As surprising as it may be to the uninitiated, Islam discourages the use of “holy symbols” in the same manner that Christians use the cross to symbolize their faith, or how Judaism is represented by the menorah or the Star of David. Early Muslim authorities prohibited the use of any geometric shapes to symbolize Islam. This is the reason why Islamic coins bore no visual symbols but are instead covered in Arabic writing.


Despite the prohibition, symbolism still found its way into many things Islamic. Symbols are used to convey an association with Islamic traditions and beliefs. For example, it is said in the Quran (Surah 18:31) that “those who inhabit paradise will wear fine silk garments of green”. This particular verse has thus been interpreted over the centuries, and the colour green has now been associated with Islam (never officially) for a long time. Qurans are actually covered with green bindings, mosques are decorated with green as the predominant color, Sufi saints have their graves covered with green silk and the color green figures prominently in the flags of many Muslim countries.

The colour white is universally known to symbolize peace and purity. Many Muslims wear white for Friday prayers. Black is a symbol of mourning in many cultures around the world, but in Islam, it symbolizes modesty. Red, although not particularly significant for Muslims, is common on the flags of Muslim countries.

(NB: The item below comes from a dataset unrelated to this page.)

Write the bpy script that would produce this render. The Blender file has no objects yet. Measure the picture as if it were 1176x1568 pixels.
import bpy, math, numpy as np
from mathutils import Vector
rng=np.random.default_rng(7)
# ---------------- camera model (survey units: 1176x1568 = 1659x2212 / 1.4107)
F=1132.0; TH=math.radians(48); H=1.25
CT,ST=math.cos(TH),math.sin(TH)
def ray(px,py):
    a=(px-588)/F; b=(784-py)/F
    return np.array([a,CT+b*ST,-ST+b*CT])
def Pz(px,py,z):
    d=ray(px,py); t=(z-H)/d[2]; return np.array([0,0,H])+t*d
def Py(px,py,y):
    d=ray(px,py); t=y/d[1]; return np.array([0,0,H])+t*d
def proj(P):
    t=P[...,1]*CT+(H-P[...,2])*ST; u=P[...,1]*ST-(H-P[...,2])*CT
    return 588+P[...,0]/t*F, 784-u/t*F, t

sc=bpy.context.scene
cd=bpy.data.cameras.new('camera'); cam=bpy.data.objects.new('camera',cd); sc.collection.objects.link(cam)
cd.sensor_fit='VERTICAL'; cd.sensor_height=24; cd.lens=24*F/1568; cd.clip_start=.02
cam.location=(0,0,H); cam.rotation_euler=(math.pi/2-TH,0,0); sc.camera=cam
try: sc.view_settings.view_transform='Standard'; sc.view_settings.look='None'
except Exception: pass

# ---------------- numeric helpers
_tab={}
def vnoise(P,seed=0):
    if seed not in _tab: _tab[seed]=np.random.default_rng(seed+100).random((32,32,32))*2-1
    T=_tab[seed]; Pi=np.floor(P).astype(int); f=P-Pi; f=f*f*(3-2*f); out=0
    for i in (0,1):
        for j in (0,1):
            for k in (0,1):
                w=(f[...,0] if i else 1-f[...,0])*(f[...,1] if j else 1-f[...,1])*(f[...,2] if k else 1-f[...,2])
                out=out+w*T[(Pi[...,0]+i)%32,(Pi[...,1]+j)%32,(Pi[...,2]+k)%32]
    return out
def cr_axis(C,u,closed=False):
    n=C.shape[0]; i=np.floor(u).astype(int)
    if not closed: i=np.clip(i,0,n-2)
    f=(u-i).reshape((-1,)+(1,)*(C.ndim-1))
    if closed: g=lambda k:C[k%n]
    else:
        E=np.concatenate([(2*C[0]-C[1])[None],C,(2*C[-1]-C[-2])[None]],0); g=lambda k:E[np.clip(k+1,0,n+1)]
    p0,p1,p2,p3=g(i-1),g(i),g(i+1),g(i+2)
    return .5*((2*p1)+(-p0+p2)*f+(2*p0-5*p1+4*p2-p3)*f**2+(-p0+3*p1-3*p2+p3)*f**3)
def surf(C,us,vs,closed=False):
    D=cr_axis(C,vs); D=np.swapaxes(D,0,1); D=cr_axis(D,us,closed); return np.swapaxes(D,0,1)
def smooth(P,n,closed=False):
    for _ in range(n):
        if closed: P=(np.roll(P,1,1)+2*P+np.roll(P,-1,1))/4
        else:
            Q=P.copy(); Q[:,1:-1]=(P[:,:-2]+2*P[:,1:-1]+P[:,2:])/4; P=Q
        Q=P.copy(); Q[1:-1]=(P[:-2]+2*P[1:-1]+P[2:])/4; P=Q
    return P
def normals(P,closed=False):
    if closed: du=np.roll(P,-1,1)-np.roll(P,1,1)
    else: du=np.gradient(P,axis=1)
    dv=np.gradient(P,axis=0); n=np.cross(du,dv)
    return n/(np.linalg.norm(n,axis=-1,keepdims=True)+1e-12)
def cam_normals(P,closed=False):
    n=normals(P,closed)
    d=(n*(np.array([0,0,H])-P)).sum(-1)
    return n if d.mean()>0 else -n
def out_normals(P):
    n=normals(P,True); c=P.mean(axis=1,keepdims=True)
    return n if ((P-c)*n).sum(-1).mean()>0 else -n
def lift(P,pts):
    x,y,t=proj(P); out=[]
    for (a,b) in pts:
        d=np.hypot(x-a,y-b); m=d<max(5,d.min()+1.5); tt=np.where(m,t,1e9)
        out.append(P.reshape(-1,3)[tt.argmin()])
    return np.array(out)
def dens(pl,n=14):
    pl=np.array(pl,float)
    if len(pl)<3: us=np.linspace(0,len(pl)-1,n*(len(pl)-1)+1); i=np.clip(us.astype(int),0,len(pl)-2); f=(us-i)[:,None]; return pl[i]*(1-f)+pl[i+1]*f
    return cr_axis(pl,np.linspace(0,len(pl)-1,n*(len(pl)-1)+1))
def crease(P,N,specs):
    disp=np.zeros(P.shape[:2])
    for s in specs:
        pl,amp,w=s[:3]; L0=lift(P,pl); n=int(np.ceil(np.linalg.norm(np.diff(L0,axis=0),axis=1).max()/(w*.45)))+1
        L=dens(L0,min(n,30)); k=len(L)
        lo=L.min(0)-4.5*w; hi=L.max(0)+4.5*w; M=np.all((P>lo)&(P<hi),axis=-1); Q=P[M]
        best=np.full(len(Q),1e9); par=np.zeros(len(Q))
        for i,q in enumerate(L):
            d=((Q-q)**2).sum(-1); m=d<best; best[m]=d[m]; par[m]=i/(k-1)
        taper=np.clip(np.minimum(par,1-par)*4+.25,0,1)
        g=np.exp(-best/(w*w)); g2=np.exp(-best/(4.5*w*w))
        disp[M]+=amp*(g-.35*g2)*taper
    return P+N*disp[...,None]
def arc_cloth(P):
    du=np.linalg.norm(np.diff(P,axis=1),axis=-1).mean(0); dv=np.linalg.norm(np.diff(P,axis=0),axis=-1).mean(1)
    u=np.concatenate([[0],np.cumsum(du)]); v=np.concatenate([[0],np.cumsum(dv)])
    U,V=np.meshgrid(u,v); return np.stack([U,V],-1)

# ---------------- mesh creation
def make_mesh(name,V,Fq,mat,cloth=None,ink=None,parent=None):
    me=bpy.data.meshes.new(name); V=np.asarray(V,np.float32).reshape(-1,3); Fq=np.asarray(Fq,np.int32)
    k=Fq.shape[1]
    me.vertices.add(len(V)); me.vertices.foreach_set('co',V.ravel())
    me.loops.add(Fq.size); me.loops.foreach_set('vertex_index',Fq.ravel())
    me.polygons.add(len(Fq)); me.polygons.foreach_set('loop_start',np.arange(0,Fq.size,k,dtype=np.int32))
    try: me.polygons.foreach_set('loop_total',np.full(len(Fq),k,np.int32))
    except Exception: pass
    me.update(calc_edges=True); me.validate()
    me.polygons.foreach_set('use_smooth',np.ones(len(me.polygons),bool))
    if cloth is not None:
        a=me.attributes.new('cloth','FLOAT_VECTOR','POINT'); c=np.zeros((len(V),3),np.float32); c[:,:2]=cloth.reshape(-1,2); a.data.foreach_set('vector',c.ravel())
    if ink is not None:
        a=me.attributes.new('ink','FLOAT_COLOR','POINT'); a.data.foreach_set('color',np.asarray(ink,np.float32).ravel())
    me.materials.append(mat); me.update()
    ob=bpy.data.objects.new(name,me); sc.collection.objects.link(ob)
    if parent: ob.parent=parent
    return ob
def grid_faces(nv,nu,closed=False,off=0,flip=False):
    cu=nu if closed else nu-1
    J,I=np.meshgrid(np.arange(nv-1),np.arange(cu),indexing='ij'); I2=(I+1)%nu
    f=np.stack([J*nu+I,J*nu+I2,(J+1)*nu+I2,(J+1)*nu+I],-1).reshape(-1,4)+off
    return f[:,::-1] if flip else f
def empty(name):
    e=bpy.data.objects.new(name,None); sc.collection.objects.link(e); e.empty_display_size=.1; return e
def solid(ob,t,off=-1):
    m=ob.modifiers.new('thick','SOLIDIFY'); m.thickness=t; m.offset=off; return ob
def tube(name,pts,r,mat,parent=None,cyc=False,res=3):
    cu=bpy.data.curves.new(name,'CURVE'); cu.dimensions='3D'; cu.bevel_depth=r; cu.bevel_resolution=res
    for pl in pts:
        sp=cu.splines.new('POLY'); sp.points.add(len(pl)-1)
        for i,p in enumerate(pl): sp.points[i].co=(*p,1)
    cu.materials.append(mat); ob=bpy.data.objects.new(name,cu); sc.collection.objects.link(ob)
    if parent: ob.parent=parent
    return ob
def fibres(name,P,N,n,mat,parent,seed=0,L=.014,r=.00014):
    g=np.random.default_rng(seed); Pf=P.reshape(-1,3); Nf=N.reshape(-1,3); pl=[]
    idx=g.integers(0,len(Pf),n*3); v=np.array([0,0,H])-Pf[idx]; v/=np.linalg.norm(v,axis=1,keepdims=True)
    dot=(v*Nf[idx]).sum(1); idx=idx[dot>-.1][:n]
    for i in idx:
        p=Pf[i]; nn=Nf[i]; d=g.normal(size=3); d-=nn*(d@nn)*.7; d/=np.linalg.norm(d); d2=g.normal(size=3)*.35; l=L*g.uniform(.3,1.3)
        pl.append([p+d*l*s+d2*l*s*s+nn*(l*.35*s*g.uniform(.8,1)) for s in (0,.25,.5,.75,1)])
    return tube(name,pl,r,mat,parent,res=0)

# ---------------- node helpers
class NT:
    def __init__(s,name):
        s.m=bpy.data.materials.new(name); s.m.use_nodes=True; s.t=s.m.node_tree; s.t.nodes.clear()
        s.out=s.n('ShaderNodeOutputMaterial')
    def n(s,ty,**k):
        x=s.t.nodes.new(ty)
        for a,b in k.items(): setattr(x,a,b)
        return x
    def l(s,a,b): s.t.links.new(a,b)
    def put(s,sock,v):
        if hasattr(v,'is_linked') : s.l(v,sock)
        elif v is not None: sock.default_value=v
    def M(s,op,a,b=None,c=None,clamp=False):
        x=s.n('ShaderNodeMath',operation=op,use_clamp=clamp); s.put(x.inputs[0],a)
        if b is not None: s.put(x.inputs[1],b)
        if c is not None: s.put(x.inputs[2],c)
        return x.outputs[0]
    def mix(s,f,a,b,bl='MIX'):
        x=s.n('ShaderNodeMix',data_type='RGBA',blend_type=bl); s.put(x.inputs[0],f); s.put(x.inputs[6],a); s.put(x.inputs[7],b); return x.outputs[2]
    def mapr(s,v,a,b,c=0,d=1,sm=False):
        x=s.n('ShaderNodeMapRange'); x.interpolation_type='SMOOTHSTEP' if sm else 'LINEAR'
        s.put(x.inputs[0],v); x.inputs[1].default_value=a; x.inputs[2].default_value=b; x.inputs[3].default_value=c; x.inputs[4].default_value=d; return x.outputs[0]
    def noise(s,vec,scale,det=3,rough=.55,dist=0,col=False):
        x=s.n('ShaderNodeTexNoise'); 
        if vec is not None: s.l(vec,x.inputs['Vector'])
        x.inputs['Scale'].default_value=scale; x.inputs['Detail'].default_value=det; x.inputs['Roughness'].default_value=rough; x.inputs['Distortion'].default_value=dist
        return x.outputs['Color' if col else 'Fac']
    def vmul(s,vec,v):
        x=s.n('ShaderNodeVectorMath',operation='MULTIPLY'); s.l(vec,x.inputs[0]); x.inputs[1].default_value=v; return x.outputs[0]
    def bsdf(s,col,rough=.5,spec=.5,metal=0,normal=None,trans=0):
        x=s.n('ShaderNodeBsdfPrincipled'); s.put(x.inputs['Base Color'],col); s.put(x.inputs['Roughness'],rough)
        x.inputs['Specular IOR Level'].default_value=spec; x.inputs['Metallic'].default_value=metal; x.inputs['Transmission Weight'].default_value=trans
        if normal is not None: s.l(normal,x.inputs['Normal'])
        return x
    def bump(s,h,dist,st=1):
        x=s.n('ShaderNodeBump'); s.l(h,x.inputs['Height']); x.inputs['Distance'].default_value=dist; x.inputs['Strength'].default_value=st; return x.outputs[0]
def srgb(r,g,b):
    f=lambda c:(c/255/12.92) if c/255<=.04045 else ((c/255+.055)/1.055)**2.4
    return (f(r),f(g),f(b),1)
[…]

These four colours, green, black, white and red, are the dominant colours found in the flags of most Arab states.

The Star and Crescent

The star and crescent are actually the best-known symbols of Islam. It adorns the top of Muslim mosques and is featured quite prominently as the major element in many Islamic flags, as in the national flags of Turkey and Pakistan. Many historians point out that this symbol actually originated from the Ottoman Empire and is not of Islamic origins at all. It is considered a case of cultural diffusion. As Islam spread to the Ottoman Turks, who used this symbol on their flag, it also began to be associated with Islam. This controversy remains today. Those who advocate using the crescent as the symbol of Islam cite certain verses in the Quran to support their stand, and many Islamic nations and organizations today incorporate the crescent into their logos or flags.

Star and Crescent

Other Islamic Symbols

Particular words written in Arabic script are considered as visual representations of Islam, such as the word “Allah” or the Muslim profession of faith, the “Shahada”.  The sword is also a Shi’ite symbol associated with Imam Ali, who is said to have fought for Islam with this sword. One particular place that also symbolizes “Janna” (paradise) for Muslims is the Gardens of the Mughal Empire in India. Although the Quran does not identify any particular colour or symbol to represent Islam, these symbols result from the understanding and interpretations of Muslim thinkers, politicians, and artists over the centuries.

Rub el Hizb

Rub el Hizb is an important figure that has come to be associated with the Islam religion. It is a symbol made of two overlapping squares where one square is turned at 90 degrees and thus creates an 8-pointed star. There is also a circle in the center of both squares. In Arabic, ‘Rub’ stands for quarter or one-fourth, while’ Hizb’ means a party or group. It is used in Arabic calligraphy to mark a chapter’s end and appears in the Quran at the end of passages. The Quran is divided into sixty ‘Hizb’, which are 60 equal-length portions, and these are further divided into ‘rub’ or quarters.

The Rub el Hizb symbol can be seen on several flags, emblems and coats of arms, such as those of Morocco, Turkmenistan, and Uzbekistan.